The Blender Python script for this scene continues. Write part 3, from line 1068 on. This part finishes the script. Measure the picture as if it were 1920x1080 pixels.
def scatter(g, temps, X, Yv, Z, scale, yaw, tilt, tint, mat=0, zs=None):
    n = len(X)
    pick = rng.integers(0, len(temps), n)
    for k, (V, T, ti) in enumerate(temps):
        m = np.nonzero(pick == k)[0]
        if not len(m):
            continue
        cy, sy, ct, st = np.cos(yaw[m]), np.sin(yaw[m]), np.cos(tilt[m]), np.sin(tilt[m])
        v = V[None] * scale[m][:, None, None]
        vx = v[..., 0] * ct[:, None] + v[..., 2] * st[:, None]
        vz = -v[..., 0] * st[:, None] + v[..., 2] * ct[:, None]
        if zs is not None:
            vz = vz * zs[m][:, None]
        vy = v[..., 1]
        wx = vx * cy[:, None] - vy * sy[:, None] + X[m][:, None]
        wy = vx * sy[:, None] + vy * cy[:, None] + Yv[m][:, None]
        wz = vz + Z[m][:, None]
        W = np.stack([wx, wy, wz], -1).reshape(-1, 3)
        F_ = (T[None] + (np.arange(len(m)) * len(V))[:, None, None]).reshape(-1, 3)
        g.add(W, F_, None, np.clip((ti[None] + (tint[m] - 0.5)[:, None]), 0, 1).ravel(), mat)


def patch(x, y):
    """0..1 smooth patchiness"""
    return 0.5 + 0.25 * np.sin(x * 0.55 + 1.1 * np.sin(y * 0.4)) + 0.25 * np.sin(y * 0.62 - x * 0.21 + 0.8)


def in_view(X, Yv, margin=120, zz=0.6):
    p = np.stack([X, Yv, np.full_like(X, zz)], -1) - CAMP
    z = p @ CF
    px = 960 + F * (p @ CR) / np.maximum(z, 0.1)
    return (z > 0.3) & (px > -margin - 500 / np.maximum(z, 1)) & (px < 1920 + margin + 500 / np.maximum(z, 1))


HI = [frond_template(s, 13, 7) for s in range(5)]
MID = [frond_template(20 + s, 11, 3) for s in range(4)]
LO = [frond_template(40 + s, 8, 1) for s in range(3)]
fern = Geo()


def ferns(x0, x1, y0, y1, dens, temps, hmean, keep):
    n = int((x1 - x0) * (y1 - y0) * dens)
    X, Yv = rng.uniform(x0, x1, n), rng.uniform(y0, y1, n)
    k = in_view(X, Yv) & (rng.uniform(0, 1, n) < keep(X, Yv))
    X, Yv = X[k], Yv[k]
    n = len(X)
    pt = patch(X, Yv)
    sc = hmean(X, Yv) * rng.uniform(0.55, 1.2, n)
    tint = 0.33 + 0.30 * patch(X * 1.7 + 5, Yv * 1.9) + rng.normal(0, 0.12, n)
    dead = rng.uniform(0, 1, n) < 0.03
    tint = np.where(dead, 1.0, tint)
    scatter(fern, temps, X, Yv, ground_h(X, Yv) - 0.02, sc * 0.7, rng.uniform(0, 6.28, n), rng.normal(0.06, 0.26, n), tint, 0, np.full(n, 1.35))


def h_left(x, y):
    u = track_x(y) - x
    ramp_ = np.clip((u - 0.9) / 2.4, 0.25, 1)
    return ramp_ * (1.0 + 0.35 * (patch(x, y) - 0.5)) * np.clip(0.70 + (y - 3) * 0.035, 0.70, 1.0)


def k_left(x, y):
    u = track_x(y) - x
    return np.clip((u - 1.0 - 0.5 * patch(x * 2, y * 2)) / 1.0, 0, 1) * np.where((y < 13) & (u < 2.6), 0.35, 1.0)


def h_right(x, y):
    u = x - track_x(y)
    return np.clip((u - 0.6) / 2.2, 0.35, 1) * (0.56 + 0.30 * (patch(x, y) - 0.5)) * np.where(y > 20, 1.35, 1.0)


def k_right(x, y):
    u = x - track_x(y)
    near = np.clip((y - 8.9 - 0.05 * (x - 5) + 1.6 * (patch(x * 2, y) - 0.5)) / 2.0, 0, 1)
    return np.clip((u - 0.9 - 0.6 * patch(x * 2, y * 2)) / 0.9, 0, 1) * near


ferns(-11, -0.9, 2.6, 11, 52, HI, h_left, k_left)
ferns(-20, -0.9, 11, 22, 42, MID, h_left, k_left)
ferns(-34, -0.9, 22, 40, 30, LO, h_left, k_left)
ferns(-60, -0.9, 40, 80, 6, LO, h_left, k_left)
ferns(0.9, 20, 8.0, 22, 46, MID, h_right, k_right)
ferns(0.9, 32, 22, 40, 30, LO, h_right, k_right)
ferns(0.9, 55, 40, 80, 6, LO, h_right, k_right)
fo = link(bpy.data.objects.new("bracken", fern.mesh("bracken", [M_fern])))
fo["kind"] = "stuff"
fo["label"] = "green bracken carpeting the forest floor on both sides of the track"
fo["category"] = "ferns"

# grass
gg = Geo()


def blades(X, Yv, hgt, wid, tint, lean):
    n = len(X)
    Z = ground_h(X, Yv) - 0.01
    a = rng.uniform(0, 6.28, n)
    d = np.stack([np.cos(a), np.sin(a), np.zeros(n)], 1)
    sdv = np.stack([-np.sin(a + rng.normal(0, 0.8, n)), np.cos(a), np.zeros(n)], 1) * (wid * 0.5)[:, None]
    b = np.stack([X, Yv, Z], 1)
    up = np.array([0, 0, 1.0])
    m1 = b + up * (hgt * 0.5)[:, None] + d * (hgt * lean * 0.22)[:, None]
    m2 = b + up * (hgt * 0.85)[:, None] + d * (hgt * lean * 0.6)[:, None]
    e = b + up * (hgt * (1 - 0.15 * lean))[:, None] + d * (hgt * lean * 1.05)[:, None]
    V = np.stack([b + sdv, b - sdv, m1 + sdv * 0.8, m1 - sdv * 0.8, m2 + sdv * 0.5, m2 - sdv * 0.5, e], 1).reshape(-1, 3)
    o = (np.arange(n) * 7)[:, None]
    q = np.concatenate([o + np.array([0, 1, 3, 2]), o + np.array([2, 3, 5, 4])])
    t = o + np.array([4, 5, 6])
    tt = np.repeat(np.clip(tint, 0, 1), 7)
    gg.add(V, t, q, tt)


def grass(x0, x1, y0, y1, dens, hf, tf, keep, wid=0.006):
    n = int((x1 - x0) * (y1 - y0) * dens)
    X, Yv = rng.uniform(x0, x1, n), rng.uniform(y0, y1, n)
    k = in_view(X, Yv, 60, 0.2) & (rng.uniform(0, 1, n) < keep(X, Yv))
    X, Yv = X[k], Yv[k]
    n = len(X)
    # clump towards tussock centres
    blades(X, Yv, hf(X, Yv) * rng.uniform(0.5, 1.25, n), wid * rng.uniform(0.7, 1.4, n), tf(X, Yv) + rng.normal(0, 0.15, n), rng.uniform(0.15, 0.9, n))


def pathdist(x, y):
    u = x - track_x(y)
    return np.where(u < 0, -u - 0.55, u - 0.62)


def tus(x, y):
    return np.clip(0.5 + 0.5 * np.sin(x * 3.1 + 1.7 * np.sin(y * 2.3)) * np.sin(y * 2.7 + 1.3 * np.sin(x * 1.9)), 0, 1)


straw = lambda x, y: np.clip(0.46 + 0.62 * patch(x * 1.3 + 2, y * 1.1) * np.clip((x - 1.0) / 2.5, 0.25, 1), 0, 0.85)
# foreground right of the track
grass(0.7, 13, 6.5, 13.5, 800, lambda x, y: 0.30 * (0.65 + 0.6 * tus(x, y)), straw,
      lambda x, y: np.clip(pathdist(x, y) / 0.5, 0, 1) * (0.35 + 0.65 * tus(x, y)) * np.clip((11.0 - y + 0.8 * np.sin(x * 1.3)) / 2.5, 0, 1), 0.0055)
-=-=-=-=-
**PROBLEM DESCRIPTION**. Return the listing above word for word.

**REPLY**.
The Blender Python script for this scene continues. Write part 3, from line 1068 on. This part finishes the script. Measure the picture as if it were 1920x1080 pixels.
def scatter(g, temps, X, Yv, Z, scale, yaw, tilt, tint, mat=0, zs=None):
    n = len(X)
    pick = rng.integers(0, len(temps), n)
    for k, (V, T, ti) in enumerate(temps):
        m = np.nonzero(pick == k)[0]
        if not len(m):
            continue
        cy, sy, ct, st = np.cos(yaw[m]), np.sin(yaw[m]), np.cos(tilt[m]), np.sin(tilt[m])
        v = V[None] * scale[m][:, None, None]
        vx = v[..., 0] * ct[:, None] + v[..., 2] * st[:, None]
        vz = -v[..., 0] * st[:, None] + v[..., 2] * ct[:, None]
        if zs is not None:
            vz = vz * zs[m][:, None]
        vy = v[..., 1]
        wx = vx * cy[:, None] - vy * sy[:, None] + X[m][:, None]
        wy = vx * sy[:, None] + vy * cy[:, None] + Yv[m][:, None]
        wz = vz + Z[m][:, None]
        W = np.stack([wx, wy, wz], -1).reshape(-1, 3)
        F_ = (T[None] + (np.arange(len(m)) * len(V))[:, None, None]).reshape(-1, 3)
        g.add(W, F_, None, np.clip((ti[None] + (tint[m] - 0.5)[:, None]), 0, 1).ravel(), mat)


def patch(x, y):
    """0..1 smooth patchiness"""
    return 0.5 + 0.25 * np.sin(x * 0.55 + 1.1 * np.sin(y * 0.4)) + 0.25 * np.sin(y * 0.62 - x * 0.21 + 0.8)


def in_view(X, Yv, margin=120, zz=0.6):
    p = np.stack([X, Yv, np.full_like(X, zz)], -1) - CAMP
    z = p @ CF
    px = 960 + F * (p @ CR) / np.maximum(z, 0.1)
    return (z > 0.3) & (px > -margin - 500 / np.maximum(z, 1)) & (px < 1920 + margin + 500 / np.maximum(z, 1))


HI = [frond_template(s, 13, 7) for s in range(5)]
MID = [frond_template(20 + s, 11, 3) for s in range(4)]
LO = [frond_template(40 + s, 8, 1) for s in range(3)]
fern = Geo()


def ferns(x0, x1, y0, y1, dens, temps, hmean, keep):
    n = int((x1 - x0) * (y1 - y0) * dens)
    X, Yv = rng.uniform(x0, x1, n), rng.uniform(y0, y1, n)
    k = in_view(X, Yv) & (rng.uniform(0, 1, n) < keep(X, Yv))
    X, Yv = X[k], Yv[k]
    n = len(X)
    pt = patch(X, Yv)
    sc = hmean(X, Yv) * rng.uniform(0.55, 1.2, n)
    tint = 0.33 + 0.30 * patch(X * 1.7 + 5, Yv * 1.9) + rng.normal(0, 0.12, n)
    dead = rng.uniform(0, 1, n) < 0.03
    tint = np.where(dead, 1.0, tint)
    scatter(fern, temps, X, Yv, ground_h(X, Yv) - 0.02, sc * 0.7, rng.uniform(0, 6.28, n), rng.normal(0.06, 0.26, n), tint, 0, np.full(n, 1.35))


def h_left(x, y):
    u = track_x(y) - x
    ramp_ = np.clip((u - 0.9) / 2.4, 0.25, 1)
    return ramp_ * (1.0 + 0.35 * (patch(x, y) - 0.5)) * np.clip(0.70 + (y - 3) * 0.035, 0.70, 1.0)


def k_left(x, y):
    u = track_x(y) - x
    return np.clip((u - 1.0 - 0.5 * patch(x * 2, y * 2)) / 1.0, 0, 1) * np.where((y < 13) & (u < 2.6), 0.35, 1.0)


def h_right(x, y):
    u = x - track_x(y)
    return np.clip((u - 0.6) / 2.2, 0.35, 1) * (0.56 + 0.30 * (patch(x, y) - 0.5)) * np.where(y > 20, 1.35, 1.0)


def k_right(x, y):
    u = x - track_x(y)
    near = np.clip((y - 8.9 - 0.05 * (x - 5) + 1.6 * (patch(x * 2, y) - 0.5)) / 2.0, 0, 1)
    return np.clip((u - 0.9 - 0.6 * patch(x * 2, y * 2)) / 0.9, 0, 1) * near


ferns(-11, -0.9, 2.6, 11, 52, HI, h_left, k_left)
ferns(-20, -0.9, 11, 22, 42, MID, h_left, k_left)
ferns(-34, -0.9, 22, 40, 30, LO, h_left, k_left)
ferns(-60, -0.9, 40, 80, 6, LO, h_left, k_left)
ferns(0.9, 20, 8.0, 22, 46, MID, h_right, k_right)
ferns(0.9, 32, 22, 40, 30, LO, h_right, k_right)
ferns(0.9, 55, 40, 80, 6, LO, h_right, k_right)
fo = link(bpy.data.objects.new("bracken", fern.mesh("bracken", [M_fern])))
fo["kind"] = "stuff"
fo["label"] = "green bracken carpeting the forest floor on both sides of the track"
fo["category"] = "ferns"

# grass
gg = Geo()


def blades(X, Yv, hgt, wid, tint, lean):
    n = len(X)
    Z = ground_h(X, Yv) - 0.01
    a = rng.uniform(0, 6.28, n)
    d = np.stack([np.cos(a), np.sin(a), np.zeros(n)], 1)
    sdv = np.stack([-np.sin(a + rng.normal(0, 0.8, n)), np.cos(a), np.zeros(n)], 1) * (wid * 0.5)[:, None]
    b = np.stack([X, Yv, Z], 1)
    up = np.array([0, 0, 1.0])
    m1 = b + up * (hgt * 0.5)[:, None] + d * (hgt * lean * 0.22)[:, None]
    m2 = b + up * (hgt * 0.85)[:, None] + d * (hgt * lean * 0.6)[:, None]
    e = b + up * (hgt * (1 - 0.15 * lean))[:, None] + d * (hgt * lean * 1.05)[:, None]
    V = np.stack([b + sdv, b - sdv, m1 + sdv * 0.8, m1 - sdv * 0.8, m2 + sdv * 0.5, m2 - sdv * 0.5, e], 1).reshape(-1, 3)
    o = (np.arange(n) * 7)[:, None]
    q = np.concatenate([o + np.array([0, 1, 3, 2]), o + np.array([2, 3, 5, 4])])
    t = o + np.array([4, 5, 6])
    tt = np.repeat(np.clip(tint, 0, 1), 7)
    gg.add(V, t, q, tt)


def grass(x0, x1, y0, y1, dens, hf, tf, keep, wid=0.006):
    n = int((x1 - x0) * (y1 - y0) * dens)
    X, Yv = rng.uniform(x0, x1, n), rng.uniform(y0, y1, n)
    k = in_view(X, Yv, 60, 0.2) & (rng.uniform(0, 1, n) < keep(X, Yv))
    X, Yv = X[k], Yv[k]
    n = len(X)
    # clump towards tussock centres
    blades(X, Yv, hf(X, Yv) * rng.uniform(0.5, 1.25, n), wid * rng.uniform(0.7, 1.4, n), tf(X, Yv) + rng.normal(0, 0.15, n), rng.uniform(0.15, 0.9, n))


def pathdist(x, y):
    u = x - track_x(y)
    return np.where(u < 0, -u - 0.55, u - 0.62)


def tus(x, y):
    return np.clip(0.5 + 0.5 * np.sin(x * 3.1 + 1.7 * np.sin(y * 2.3)) * np.sin(y * 2.7 + 1.3 * np.sin(x * 1.9)), 0, 1)


straw = lambda x, y: np.clip(0.46 + 0.62 * patch(x * 1.3 + 2, y * 1.1) * np.clip((x - 1.0) / 2.5, 0.25, 1), 0, 0.85)
# foreground right of the track
grass(0.7, 13, 6.5, 13.5, 800, lambda x, y: 0.30 * (0.65 + 0.6 * tus(x, y)), straw,
      lambda x, y: np.clip(pathdist(x, y) / 0.5, 0, 1) * (0.35 + 0.65 * tus(x, y)) * np.clip((11.0 - y + 0.8 * np.sin(x * 1.3)) / 2.5, 0, 1), 0.0055)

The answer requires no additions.